Δ = 18abcd - 4b^3d + b^2c^2 - 4ac^3 - 27a^2d^2
A positive discriminant indicates three distinct real roots. Zero indicates repeated real roots. A negative value indicates one real root and two complex roots.
How to Use This Calculator
- Enter the four coefficients for the cubic expression.
- Choose the variable symbol and preferred decimal precision.
- Set the graph range and sample density.
- Click Factor Expression to generate the result.
- Review the factored form, roots, discriminant, turning points, and graph.
- Download the output as a CSV or PDF file if needed.
FAQs
1. What does this calculator factor?
It factors cubic expressions of the form ax^3 + bx^2 + cx + d. It also extracts a signed common factor and reports the resulting reduced expression.
2. Does it always produce exact integer factors?
No. Some cubic expressions have irrational or complex roots. In those cases, the calculator shows a valid real-factor form or a numerical factorization where needed.
3. Why are rational root candidates shown?
They help you test likely rational roots efficiently. The list comes from the Rational Root Theorem using divisors of the constant term and leading coefficient.
4. What does the discriminant tell me?
It classifies the root structure. Positive means three distinct real roots. Zero means repeated real roots. Negative means one real root with two non-real complex roots.

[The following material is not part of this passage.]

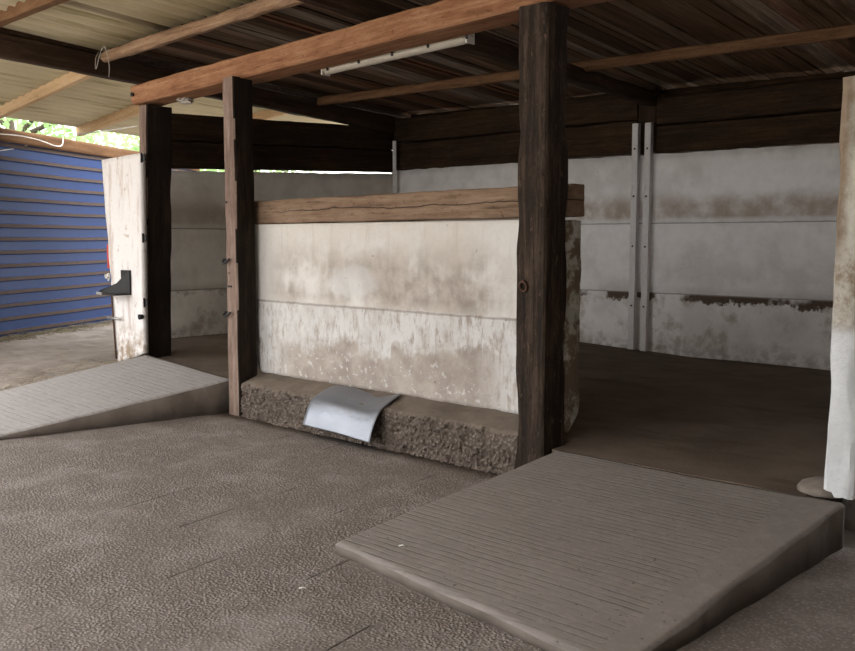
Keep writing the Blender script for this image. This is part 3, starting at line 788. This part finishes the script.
def ramp(name, fl, fr, tl, tr, zfl, zfr, ztl, ztr, mat, label, nx=70, ny=70, zb=-.0):
    """corner points on plan (x,y) front-left, front-right, top-left, top-right with top heights"""
    bm = bmesh.new(); T = []; bx, by = fl
    fine = [0, .003, .006, .01, .016]; us = fine + [.016 + (.968 * k / nx) for k in range(1, nx)] + [1 - f for f in reversed(fine)]; vs_ = fine + [.016 + .984 * k / ny for k in range(1, ny + 1)]
    nx, ny = len(us) - 1, len(vs_) - 1
    edge = .018
    for i in range(nx + 1):
        u = us[i]; row = []
        for j in range(ny + 1):
            v = vs_[j]
            x = (fl[0] * (1 - u) + fr[0] * u) * (1 - v) + (tl[0] * (1 - u) + tr[0] * u) * v
            y = (fl[1] * (1 - u) + fr[1] * u) * (1 - v) + (tl[1] * (1 - u) + tr[1] * u) * v
            z = (zfl * (1 - u) + zfr * u) * (1 - v) + (ztl * (1 - u) + ztr * u) * v
            z += .006 * nz((x, y, 4), 1.9) + .0025 * nz((x, y, 4), 8)
            W = math.hypot(fr[0] - fl[0], fr[1] - fl[1]); Ln = math.hypot(tl[0] - fl[0], tl[1] - fl[1])
            d = min(u * W, (1 - u) * W, v * Ln)
            wv = .010 * nz((x, y, 0), 5)
            if d < .022: z -= .014 * (1 - d / .022) ** 2
            row.append(bm.verts.new((x + (wv if 0 in (i,) or i == nx else 0), y + (wv if j == 0 else 0), max(z, .012))))
        T.append(row)
    def ringv():
        r = [T[i][0] for i in range(nx + 1)] + [T[nx][j] for j in range(1, ny + 1)] + [T[i][ny] for i in range(nx - 1, -1, -1)] + [T[0][j] for j in range(ny - 1, 0, -1)]
        return r
    for i in range(nx):
        for j in range(ny): bm.faces.new((T[i][j], T[i + 1][j], T[i + 1][j + 1], T[i][j + 1]))
    r = ringv(); lo = [bm.verts.new((p.co.x, p.co.y, zb)) for p in r]; k = len(r)
    for a in range(k): bm.faces.new((r[a], lo[a], lo[(a + 1) % k], r[(a + 1) % k])).material_index = 1
    bm.faces.new(lo)
    bmesh.ops.recalc_face_normals(bm, faces=bm.faces)
    for v in bm.verts: v.co.x -= bx; v.co.y -= by
    o = link(name, bm, [mat, M['rampside']]); o.location = (bx, by, 0)
    tag(o, label, 'ramp'); return o
ramp('concrete_ramp', (-2.83, 2.50), (-1.335, 2.32), (-2.755, 4.05), (-1.24, 4.045), .055, .045, .195, .20, M['ramp'], 'wide grooved concrete ramp in the right foreground leading past the massive post')
ramp('concrete_ramp', (-7.45, 2.30), (-6.13, 2.40), (-7.05, 4.07), (-5.79, 4.06), .02, .03, .345, .26, M['ramp_lit'], 'pale grooved concrete ramp at left below the open white door')
# pad under the white post
bm = bmesh.new(); R = random.Random(5); top = []; bot = []
for k in range(24):
    a = 2 * PI * k / 24; r = 1 + .12 * nz((math.cos(a), math.sin(a), 2), 2.2)
    top.append(bm.verts.new((.11 * r * math.cos(a), .14 * r * math.sin(a), .014 + .006 * nz((a, 1, 1), 2)))); bot.append(bm.verts.new((.13 * r * math.cos(a), .16 * r * math.sin(a), -.012)))
cv = bm.verts.new((0, 0, .035))
for k in range(24):
    bm.faces.new((top[k], top[(k + 1) % 24], cv)); bm.faces.new((bot[k], bot[(k + 1) % 24], top[(k + 1) % 24], top[k]))
bm.faces.new(bot[::-1])
o = link('concrete_pad', bm, M['pad']); o.location = (-1.385, 4.25, .205); tag(o, 'pale concrete patch around the foot of the white post', 'concrete patch')
# white post
def p4shape(v, t): return Vector((v.x, v.y * (1 + .25 * max(0, .45 - t)) , v.z))
o = timber('concrete_post', (-1.302, 4.20, .200), (-1.302, 4.20, 2.04), .120, .15, M['post'], 'flaking whitewashed concrete post at the right edge, brown above and white below', 'post', up=(0, 1, 0), amp=.014, rnd=.014, chip=.02)
# material uses z as height: bake orientation so local z is up
def reorient(o):
    mw = o.matrix_world.copy() if o.parent is None else o.matrix_basis.copy()
    loc = mw.to_translation(); rot = mw.to_3x3().to_4x4(); o.data.transform(rot); o.matrix_basis = Matrix.Translation(loc)
bpy.context.view_layer.update(); reorient(o)

# ------------------------------------------------------------------ metal sheet over the curb
bm = bmesh.new(); nx, ny = 26, 30; prof = spline([(.195, .312), (.14, .302), (.07, .280), (.0, .247), (-.04, .195), (-.065, .14), (-.085, .08)], 6)
V = []
Ltot = len(prof) - 1
for i in range(nx + 1):
    u = i / nx; row = []
    for j, p in enumerate(prof):
        t = j / Ltot
        x = u * .675 + .09 * t + .085 * (1 - t)
        lift = .012 * math.sin(u * PI * 2.2) * (1 - t) + .016 * max(0, u - .8) / .2 * (1 - t)
        row.append(bm.verts.new((x, p.x + .006 * math.sin(u * 7 + t * 4) - .015 * u * t, p.y + lift - .02 * u * t)))
    V.append(row)
for i in range(nx):
    for j in range(Ltot): bm.faces.new((V[i][j], V[i + 1][j], V[i + 1][j + 1], V[i][j + 1]))
o = link('metal_sheet', bm, M['galv']); o.location = (-4.815, 3.985, .0)
s = o.modifiers.new('thick', 'SOLIDIFY'); s.thickness = .003; s.offset = 0
tag(o, 'bent grey galvanised metal sheet draped over the concrete curb', 'metal sheet')

# ------------------------------------------------------------------ door leaf
door = empty('stable_door', (-6.99, 4.045, .30), 'peeling white door board swung open against the nearly black post', 'door')
def door_leaf():
    # outline in (x,z) relative to root, x negative leftwards
    bm = bmesh.new(); nx, nz_ = 14, 44; F = []; Bk = []
    for i in range(nx + 1):
        u = i / nx; rf = []; rb = []
        for j in range(nz_ + 1):
            v = j / nz_
            xl = -.665 * v + -.51 * (1 - v); xl += .010 * nz((v, 1, 0), 9); zl0, zl1 = -.08, 1.745; zr0, zr1 = .055, 1.765
            x = xl * (1 - u) + (-.04 + .045 * v) * u
            z = (zl0 * (1 - v) + zl1 * v) * (1 - u) + (zr0 * (1 - v) + zr1 * v) * u
            if j == 0: z += .02 * nz((u, 3, 1), 7)
            d = .004 * nz((x, z, 1), 5)
            rf.append(bm.verts.new((x, d, z))); rb.append(bm.verts.new((x, .042, z)))
        F.append(rf); Bk.append(rb)
    for i in range(nx):
        for j in range(nz_):
            bm.faces.new((F[i][j], F[i + 1][j], F[i + 1][j + 1], F[i][j + 1])); bm.faces.new((Bk[i][j], Bk[i][j + 1], Bk[i + 1][j + 1], Bk[i + 1][j]))
        bm.faces.new((F[i][0], Bk[i][0], Bk[i + 1][0], F[i + 1][0])); bm.faces.new((F[i][-1], F[i + 1][-1], Bk[i + 1][-1], Bk[i][-1]))
    for j in range(nz_):
        bm.faces.new((F[0][j], F[0][j + 1], Bk[0][j + 1], Bk[0][j])); bm.faces.new((F[-1][j], Bk[-1][j], Bk[-1][j + 1], F[-1][j + 1]))
    bmesh.ops.recalc_face_normals(bm, faces=bm.faces); return bm
leafo = link('leaf', door_leaf(), M['door'], door)
rs = link('edge_strip', box_bm((-.615, -.006, .78), (-.596, .03, .99), .002), M['red'], door); rs['label'] = 'red strip on the door edge'; rs.rotation_euler = (0, 0, 0)
o = link('edge_bar', tube_bm([(-.50, -.012, -.03), (-.535, -.014, .45), (-.555, -.012, .62)], .008, 8), M['rust'], door)
# black bracket: upright plate, two gussets and a shelf plate
br = bpy.data.objects.new('bracket', None); C.objects.link(br); br.parent = door; br.location = (-.215, -.004, .535); br['label'] = 'black iron bracket'
link('back_plate', box_bm((-.155, -.01, .03), (.0, .0, .235), .002), M['iron'], br, False)
link('shelf_plate', box_bm((-.30, -.16, .02), (.0, -.0, .034), .002), M['iron'], br, False)
for gx in (-.004,):
    bm = bmesh.new(); pts = [(gx, -.01, .235), (gx, -.01, .034), (gx - .28, -.15, .036), (gx - .27, -.15, .055), (gx - .12, -.07, .12)]
    a = [bm.verts.new(p) for p in pts]; b = [bm.verts.new((p[0] + .004, p[1] - .004, p[2])) for p in pts]
    bm.faces.new(a); bm.faces.new(b[::-1])
    for k in range(5): bm.faces.new((a[k], b[k], b[(k + 1) % 5], a[(k + 1) % 5]))
    bmesh.ops.recalc_face_normals(bm, faces=bm.faces); link('gusset', bm, M['iron'], br, False)
o = link('shelf_lip', box_bm((-.31, -.165, .018), (-.22, -.15, .042), .002), M['chrome'], br, False); o['label'] = 'pale front lip'
o = link('latch_bolt', tube_bm([(-.60, -.03, .335), (-.46, -.032, .338), (-.37, -.03, .335)], [.012, .012, .006], 10), M['chrome'], door)
o = link('latch_knob', tube_bm([(-.035, -.005, .375), (-.035, -.04, .375)], [.02, .024], 10), M['iron'], door)
pts = []
for k in range(60): pts.append((-.58 + .05 * nz((k * .13, 0, 0), 1.6), -.025 + .03 * nz((k * .13, 4, 0), 1.6), .70 + .05 * nz((k * .13, 9, 0), 1.6)))
o = link('string_tie', tube_bm(spline(pts, 3), .004, 6), M['wire'], door)
for z in (.50, 1.05, 1.72):
    hx = .022 * z; h = link('hinge', box_bm((hx, -.012, z - .03), (hx + .045, -.002, z + .03), .003), M['iron'], door, False)
    link('hinge_pin', tube_bm([(hx + .006, -.018, z - .04), (hx + .006, -.018, z + .04)], .008, 8), M['iron'], h)

# hooks on the slim post, ring and nails on the massive post
for (z, x) in ((1.19, -5.695), (.79, -5.695)):
    o = link('hook', tube_bm(spline([(x - .005, 4.04, z), (x - .05, 4.005, z), (x - .055, 3.985, z - .02), (x - .02, 3.975, z - .03), (x + .025, 3.98, z - .005), (x + .03, 3.985, z + .005)], 6), .009, 8), M['iron'])
    o.parent = P2; o.matrix_parent_inverse = P2.matrix_basis.inverted()
for (x, z, r) in ((-5.69, 1.09, .006), (-5.70, .99, .008), (-5.67, .99, .008), (-5.71, 1.62, .007)):
    o = link('nail', tube_bm([(x, 4.02, z), (x, 3.995, z - .004)], r, 8), M['iron']); o.parent = P2; o.matrix_parent_inverse = P2.matrix_basis.inverted()
ringp = [(-2.945 + .024 * math.cos(a), 3.992 - .006 * math.sin(a), 1.085 + .026 * math.sin(a)) for a in [2 * PI * k / 20 for k in range(20)]]
o = link('iron_ring', tube_bm(ringp, .0065, 8, closed=True), M['rust']); o.parent = P3; o.matrix_parent_inverse = P3.matrix_basis.inverted(); o['label'] = 'rusty iron ring'
stp = link('staple', tube_bm([(-2.945, 4.02, 1.115), (-2.945, 3.988, 1.115)], .009, 8), M['rust']); stp.parent = P3; stp.matrix_parent_inverse = P3.matrix_basis.inverted()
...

5. Why is a common factor taken out first?
Extracting a common factor simplifies the polynomial before deeper factoring. It makes later root testing cleaner and often reveals one factor immediately.
6. What are turning points in the result?
Turning points are the local maximum and minimum positions of the cubic. They come from solving the derivative and help explain the graph’s shape.
7. Can I use decimal coefficients?
Yes. The calculator accepts decimal inputs. Rational candidate generation is only meaningful when the leading and constant coefficients are integer-like values.
8. Why do repeated roots appear more than once?
Repeated roots indicate repeated factors. For example, a root of 2 appearing three times means the cubic contains the factor (x - 2)^3.